A caller told an emergency dispatcher at 11:24 p.m. Friday that Schlenker assaulted his girlfriend and pulled a gun on her, the agent said in court documents establishing probable cause to arrest Schlenker on a murder charge.

An hour later, someone reported to Emerald Queen Casino security that a man later identified as Schlenker was in the parking lot with a gun. A security guard saw Schlenker fire a shot in the air before getting into a silver car, Brown wrote. Schlenker and his girlfriend then drove around the parking lot.

Minutes later, he blocked Williams' vehicle from backing out of a parking space and then got out of his Chevy Malibu. One of the three women in Williams' car got out to talk to Schlenker.

When Williams joined the argument, Schlenker pistol-whipped the Puyallup man and shot him twice, the agent wrote.

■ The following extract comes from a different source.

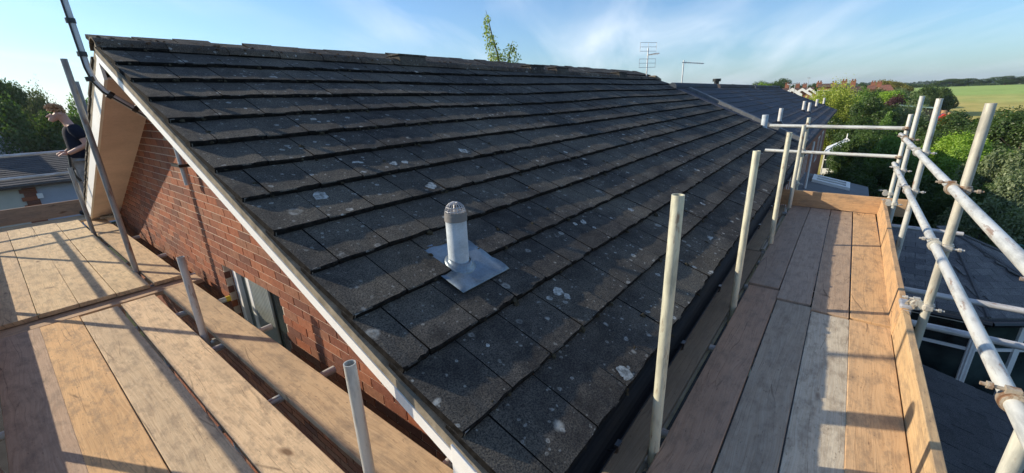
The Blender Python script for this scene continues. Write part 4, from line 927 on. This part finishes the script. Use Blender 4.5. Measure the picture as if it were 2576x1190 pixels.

Brown said a security guard witnessed the killing along with the passengers, and it was captured on casino surveillance video.

Police stopped Schlenker's car after following him from Vancouver, Washington. A .40-caliber pistol fell out of a sleeping bag that was in the vehicle, Brown said, and the shell casings found in the parking lot were from such a pistol.

Schlenker, an enrolled member of the Crow Indian Tribe, confessed after being read his Miranda rights, but said he acted in self-defense, Brown wrote.

The documents do not provide further details on Schlenker's side of the story. Gerald Needham, the federal public defender who represented him at Monday's hearing in Portland, did not return a message.

Seattle FBI spokeswoman Ayn Dietrich said the agency would not comment further on the investigation.